__Problem requirements__. Images should be left out, and everything else in the listing reproduced exactly.

>> start

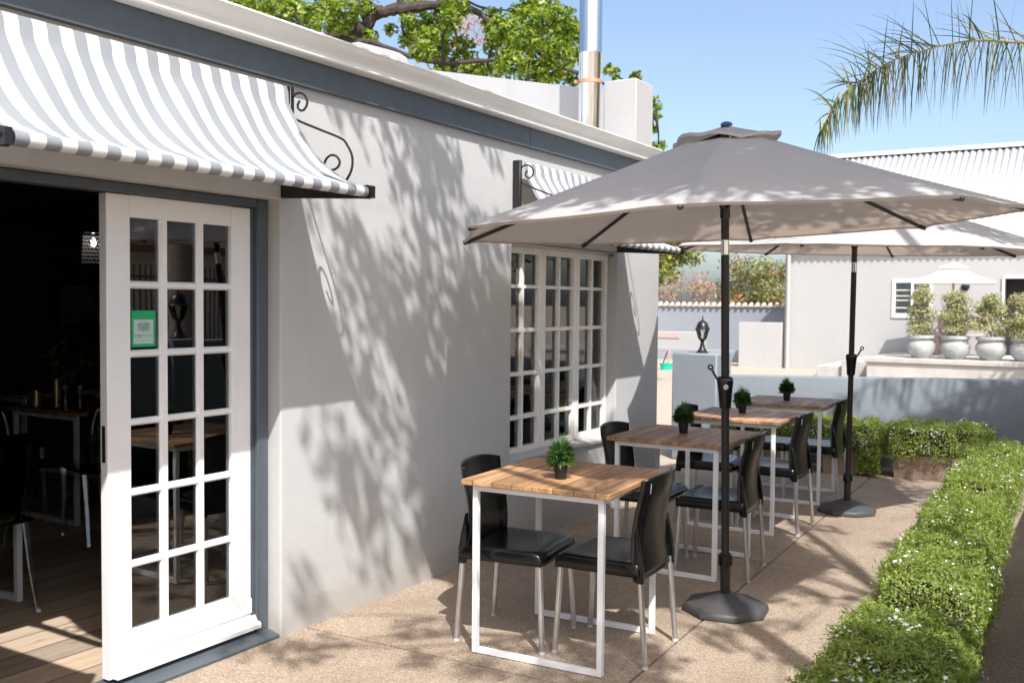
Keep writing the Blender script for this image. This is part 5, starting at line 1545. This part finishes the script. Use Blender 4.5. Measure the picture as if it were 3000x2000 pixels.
# ================================================================== LIGHT, SKY, CAMERA
w = bpy.data.worlds.new('World'); S.world = w; w.use_nodes = True
nt = w.node_tree; bg = nt.nodes['Background']
sk = nt.nodes.new('ShaderNodeTexSky'); sk.sky_type = 'NISHITA'; sk.sun_disc = False
sk.sun_elevation = R(52.2); sk.sun_rotation = R(135); sk.air_density = 0.75; sk.dust_density = 3.4; sk.ozone_density = 1.6; sk.altitude = 200
nt.links.new(mixc(nt, 1.0, sk.outputs[0], (1.0, 0.965, 0.90), 'MULTIPLY'), bg.inputs[0]); bg.inputs[1].default_value = 0.10
sun = bpy.data.lights.new('sun', 'SUN'); sun.energy = 2.3; sun.angle = R(0.53); sun.color = (1.0, 0.975, 0.94)
so = bpy.data.objects.new('sun', sun); COL.objects.link(so)
so.rotation_euler = Vector((-0.5, 0.5, -0.91)).to_track_quat('-Z', 'Y').to_euler()
so.location = (10, -10, 20)

cam = bpy.data.cameras.new('camera'); co = bpy.data.objects.new('camera', cam); COL.objects.link(co)
cam.sensor_width = 36; cam.lens = 34.98; cam.clip_end = 2000; cam.clip_start = 0.05
yaw, pit, rol = R(31.464), R(2.247), R(0.5188)
F_ = Vector((-math.sin(yaw) * math.cos(pit), math.cos(yaw) * math.cos(pit), -math.sin(pit)))
R_ = Vector((math.cos(yaw), math.sin(yaw), 0)); U_ = R_.cross(F_)
R2 = R_ * math.cos(rol) + U_ * math.sin(rol); U2 = U_ * math.cos(rol) - R_ * math.sin(rol)
mt = Matrix((R2, U2, -F_)).transposed().to_4x4(); mt.translation = Vector((3.15607, 0.0, 1.5013))
co.matrix_world = mt
cam.dof.use_dof = True; cam.dof.focus_distance = 4.7; cam.dof.aperture_fstop = 4.5
S.camera = co
S.view_settings.view_transform = 'Standard'; S.view_settings.look = 'None'; S.view_settings.gamma = 1.0
S.view_settings.exposure = 1.6
S.cycles.max_bounces = 10; S.cycles.transparent_max_bounces = 24; S.cycles.diffuse_bounces = 8; S.cycles.glossy_bounces = 4
S.cycles.use_denoising = True
S.cycles.sample_clamp_indirect = 6.0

>> end

__Answer__.
Keep writing the Blender script for this image. This is part 5, starting at line 1545. This part finishes the script. Use Blender 4.5. Measure the picture as if it were 3000x2000 pixels.
# ================================================================== LIGHT, SKY, CAMERA
w = bpy.data.worlds.new('World'); S.world = w; w.use_nodes = True
nt = w.node_tree; bg = nt.nodes['Background']
sk = nt.nodes.new('ShaderNodeTexSky'); sk.sky_type = 'NISHITA'; sk.sun_disc = False
sk.sun_elevation = R(52.2); sk.sun_rotation = R(135); sk.air_density = 0.75; sk.dust_density = 3.4; sk.ozone_density = 1.6; sk.altitude = 200
nt.links.new(mixc(nt, 1.0, sk.outputs[0], (1.0, 0.965, 0.90), 'MULTIPLY'), bg.inputs[0]); bg.inputs[1].default_value = 0.10
sun = bpy.data.lights.new('sun', 'SUN'); sun.energy = 2.3; sun.angle = R(0.53); sun.color = (1.0, 0.975, 0.94)
so = bpy.data.objects.new('sun', sun); COL.objects.link(so)
so.rotation_euler = Vector((-0.5, 0.5, -0.91)).to_track_quat('-Z', 'Y').to_euler()
so.location = (10, -10, 20)

cam = bpy.data.cameras.new('camera'); co = bpy.data.objects.new('camera', cam); COL.objects.link(co)
cam.sensor_width = 36; cam.lens = 34.98; cam.clip_end = 2000; cam.clip_start = 0.05
yaw, pit, rol = R(31.464), R(2.247), R(0.5188)
F_ = Vector((-math.sin(yaw) * math.cos(pit), math.cos(yaw) * math.cos(pit), -math.sin(pit)))
R_ = Vector((math.cos(yaw), math.sin(yaw), 0)); U_ = R_.cross(F_)
R2 = R_ * math.cos(rol) + U_ * math.sin(rol); U2 = U_ * math.cos(rol) - R_ * math.sin(rol)
mt = Matrix((R2, U2, -F_)).transposed().to_4x4(); mt.translation = Vector((3.15607, 0.0, 1.5013))
co.matrix_world = mt
cam.dof.use_dof = True; cam.dof.focus_distance = 4.7; cam.dof.aperture_fstop = 4.5
S.camera = co
S.view_settings.view_transform = 'Standard'; S.view_settings.look = 'None'; S.view_settings.gamma = 1.0
S.view_settings.exposure = 1.6
S.cycles.max_bounces = 10; S.cycles.transparent_max_bounces = 24; S.cycles.diffuse_bounces = 8; S.cycles.glossy_bounces = 4
S.cycles.use_denoising = True
S.cycles.sample_clamp_indirect = 6.0